Ribon is apparently an online diarist, who put together a fictionalized account of the process of becoming an online celebrity. Her protagonist, Anna K, starts writing an online journal to teach herself HTML (Ribon apparently used edited versions of several of her own posts), and puts up stories about herself, stretching the truth to make her life more compelling, most notably claiming to still have a fabulous relationship with her ex-boyfriend. As time goes on, her journal attracts a readership, she gets fan mail, starts meeting some of her more stalker-ish readers, and her online journal life and her real life start interacting in more and more complicated ways. It’s romantic-comedy-ish (and apparently the film rights have been optioned). Very light, and a quick read, but fun.

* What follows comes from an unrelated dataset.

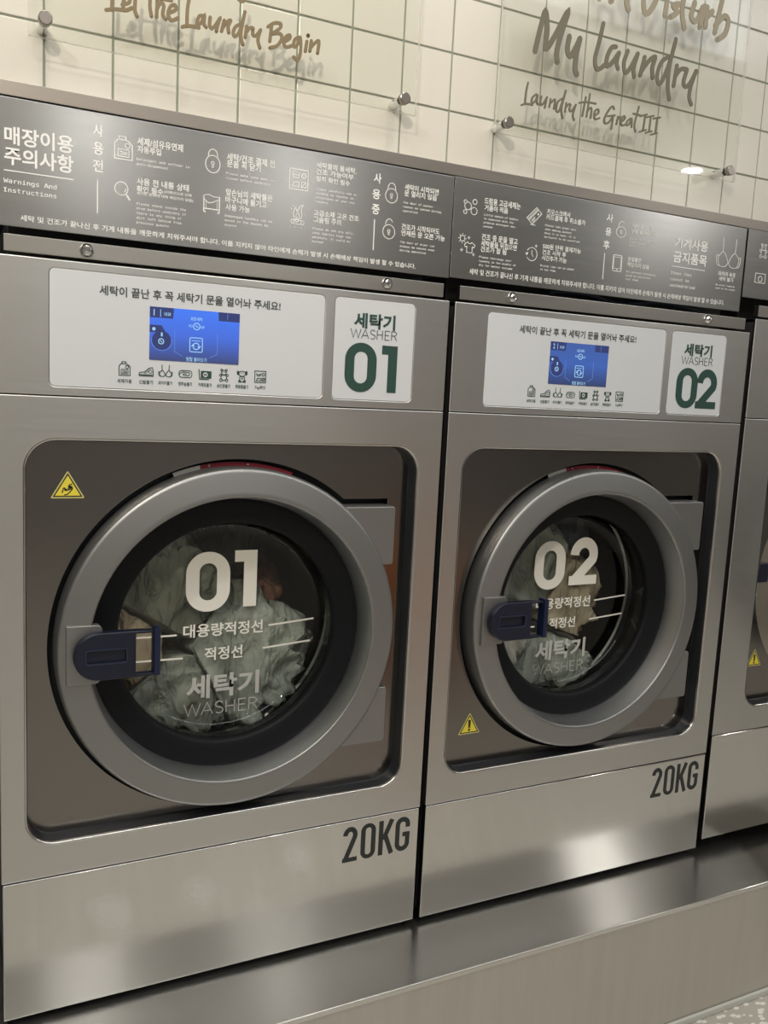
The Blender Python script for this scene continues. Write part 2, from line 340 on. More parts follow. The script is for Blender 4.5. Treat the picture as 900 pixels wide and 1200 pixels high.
def glassy(name, tint, f0, edge):
    # clear pane: see-through straight on, mirror-like at grazing angles
    m, n, l, b = mat(name); n.remove(b)
    out = n['Material Output']
    tr = n.new('ShaderNodeBsdfTransparent'); tr.inputs[0].default_value = (*tint, 1)
    gl = n.new('ShaderNodeBsdfGlossy'); gl.inputs['Roughness'].default_value = 0.02; gl.inputs['Color'].default_value = (1, 1, 1, 1)
    lw = n.new('ShaderNodeLayerWeight'); lw.inputs['Blend'].default_value = 0.5
    pw = n.new('ShaderNodeMath'); pw.operation = 'POWER'; pw.inputs[1].default_value = 5.0; l.new(lw.outputs['Facing'], pw.inputs[0])
    fr = n.new('ShaderNodeMath'); fr.operation = 'MULTIPLY_ADD'; fr.inputs[1].default_value = 0.22; fr.inputs[2].default_value = f0; l.new(pw.outputs[0], fr.inputs[0])
    mx = n.new('ShaderNodeMixShader')
    l.new(fr.outputs[0], mx.inputs[0]); l.new(tr.outputs[0], mx.inputs[1]); l.new(gl.outputs[0], mx.inputs[2])
    l.new(mx.outputs[0], out.inputs['Surface'])
    return m
M['glass'] = glassy('porthole_glass', (0.90, 0.92, 0.90), 0.035, 0)
M['acrylic'] = glassy('clear_acrylic', (0.97, 0.975, 0.965), 0.016, 0)

def edge_mat(name):
    # sawn acrylic edge: milky, half see-through
    m, n, l, b = mat(name)
    tr = n.new('ShaderNodeBsdfTransparent'); mx = n.new('ShaderNodeMixShader'); mx.inputs[0].default_value = 0.45
    b.inputs['Base Color'].default_value = (0.80, 0.80, 0.72, 1); b.inputs['Roughness'].default_value = 0.15
    l.new(tr.outputs[0], mx.inputs[1]); l.new(b.outputs[0], mx.inputs[2]); l.new(mx.outputs[0], n['Material Output'].inputs['Surface'])
    return m
M['acrylic_edge'] = edge_mat('sawn_acrylic_edge')
def screen_mat(name, top, mid, low, power):
    m, n, l, b = mat(name)
    tc = n.new('ShaderNodeTexCoord'); sp = n.new('ShaderNodeSeparateXYZ'); l.new(tc.outputs['Generated'], sp.inputs[0])
    cr = n.new('ShaderNodeValToRGB'); l.new(sp.outputs['Z'], cr.inputs[0])
    e = cr.color_ramp.elements
    e[0].position = 0.0; e[0].color = (*low, 1); e[1].position = 0.95; e[1].color = (*top, 1)
    k = e.new(0.5); k.color = (*mid, 1)
    b.inputs['Base Color'].default_value = (0.01, 0.012, 0.02, 1); b.inputs['Roughness'].default_value = 0.15
    l.new(cr.outputs[0], b.inputs['Emission Color']); b.inputs['Emission Strength'].default_value = power
    return m
M['screen_bright'] = screen_mat('lit_blue_screen', (0.06, 0.19, 0.86), (0.06, 0.15, 0.68), (0.05, 0.065, 0.17), 1.0)
M['screen_dim'] = screen_mat('lit_dimmer_blue_screen', (0.055, 0.11, 0.36), (0.05, 0.12, 0.42), (0.035, 0.05, 0.13), 1.0)
def glow(name, col, s):
    m, n, l, b = mat(name)
    b.inputs['Base Color'].default_value = (0, 0, 0, 1); b.inputs['Emission Color'].default_value = (*col, 1); b.inputs['Emission Strength'].default_value = s
    return m
M['px_white'] = glow('screen_pale_blue_pixels', (0.42, 0.72, 1.0), 0.85)
M['px_dark'] = glow('screen_dark_pixels', (0.03, 0.045, 0.17), 0.9)
M['px_line'] = glow('screen_mid_blue_pixels', (0.16, 0.32, 0.85), 0.8)

def cloth(name, a, bcol, scale=9):
    m, n, l, b = mat(name)
    b.inputs['Roughness'].default_value = 0.9
    tc = n.new('ShaderNodeTexCoord'); nz = n.new('ShaderNodeTexNoise'); nz.inputs['Scale'].default_value = scale; nz.inputs['Detail'].default_value = 5
    l.new(tc.outputs['Object'], nz.inputs['Vector'])
    cr = n.new('ShaderNodeValToRGB'); cr.color_ramp.elements[0].position = 0.35; cr.color_ramp.elements[1].position = 0.65
    cr.color_ramp.elements[0].color = (*a, 1); cr.color_ramp.elements[1].color = (*bcol, 1)
    l.new(nz.outputs[0], cr.inputs[0]); l.new(cr.outputs[0], b.inputs['Base Color'])
    n2 = n.new('ShaderNodeTexNoise'); n2.inputs['Scale'].default_value = 500; l.new(tc.outputs['Object'], n2.inputs['Vector'])
    bp = n.new('ShaderNodeBump'); bp.inputs['Strength'].default_value = 0.3; bp.inputs['Distance'].default_value = 0.001
    l.new(n2.outputs[0], bp.inputs['Height'])
    # wrinkles
    mp = n.new('ShaderNodeMapping'); mp.inputs['Rotation'].default_value = (0, 0.5, 0); mp.inputs['Scale'].default_value = (1.0, 1.0, 0.38)
    l.new(tc.outputs['Object'], mp.inputs[0])
    n3 = n.new('ShaderNodeTexNoise'); n3.inputs['Scale'].default_value = 17; n3.inputs['Detail'].default_value = 2; n3.inputs['Distortion'].default_value = 1.4
    l.new(mp.outputs[0], n3.inputs['Vector'])
    sb = n.new('ShaderNodeMath'); sb.operation = 'SUBTRACT'; sb.inputs[1].default_value = 0.5; l.new(n3.outputs[0], sb.inputs[0])
    ab = n.new('ShaderNodeMath'); ab.operation = 'ABSOLUTE'; l.new(sb.outputs[0], ab.inputs[0])
    b3 = n.new('ShaderNodeBump'); b3.inputs['Strength'].default_value = 0.9; b3.inputs['Distance'].default_value = 0.035
    l.new(ab.outputs[0], b3.inputs['Height']); l.new(bp.outputs[0], b3.inputs['Normal']); l.new(b3.outputs[0], b.inputs['Normal'])
    return m

def terrazzo():
    m, n, l, b = mat('terrazzo_floor')
    b.inputs['Roughness'].default_value = 0.3
    tc = n.new('ShaderNodeTexCoord')
    mp = n.new('ShaderNodeMapping'); mp.inputs['Scale'].default_value = (1, 1.7, 1); mp.inputs['Rotation'].default_value = (0, 0, 0.5)
    l.new(tc.outputs['Object'], mp.inputs[0])
    vo = n.new('ShaderNodeTexVoronoi'); vo.inputs['Scale'].default_value = 44; l.new(mp.outputs[0], vo.inputs['Vector'])
    cr = n.new('ShaderNodeValToRGB'); cr.color_ramp.interpolation = 'LINEAR'
    e = cr.color_ramp.elements; e[0].position = 0.31; e[0].color = (0.88, 0.85, 0.78, 1); e[1].position = 0.39; e[1].color = (0.52, 0.49, 0.43, 1)
    l.new(vo.outputs['Distance'], cr.inputs[0])
    l.new(cr.outputs[0], b.inputs['Base Color'])
    return m
M['terrazzo'] = terrazzo()

# ------------------------------------------------------------------ mesh helpers
def link(name, me, m, parent=None, loc=None):
    o = bpy.data.objects.new(name, me); COL.objects.link(o)
    if m is not None:
        me.materials.clear(); me.materials.append(m)
    if parent: o.parent = parent
    if loc: o.location = loc
    return o
def obj(name, bm, m, parent=None, smooth=False, angle=40):
    me = bpy.data.meshes.new(name)
    bmesh.ops.recalc_face_normals(bm, faces=bm.faces)
    bm.to_mesh(me); bm.free()
    if smooth:
        me.polygons.foreach_set('use_smooth', [True] * len(me.polygons))
        me.set_sharp_from_angle(angle=math.radians(angle))
    o = link(name, me, m, parent)
    if smooth and angle < 90:
        # keep broad faces truly flat: weight corner normals by face area
        md = o.modifiers.new('flat_faces', 'WEIGHTED_NORMAL'); md.keep_sharp = True; md.weight = 80
    return o
def thing(name, label, cat, loc=(0, 0, 0), group=None):
    o = bpy.data.objects.new(name, None); COL.objects.link(o); o.location = loc; o.empty_display_size = 0.1
    return tag(o, label, cat, group)
def tag(o, label, cat, group=None):
    o['label'] = label; o['category'] = cat
    if group: o['group'] = group
    return o
def struct(o):
    o['kind'] = 'structure'; return o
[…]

It does address some issues with online identity in passing. When we are in public, we try to represent ourselves in the most favorable way possible. When writing online, it’s always tempting to re-frame things to make one seem cleverer or wittier than one is in real life, to avoid talking about the embarrassing things. I’ve noticed it even in writing this blog, which has primarily friends and family reading it, and tends to stick to book reviews and rants about bizarre topics, rarely venturing into the personal. I have been fortunate to not yet have to face the tension between my online identity and my real world identity, because they’re pretty closely tied. But I can sympathize with the struggles of Ribon’s protagonist as she does.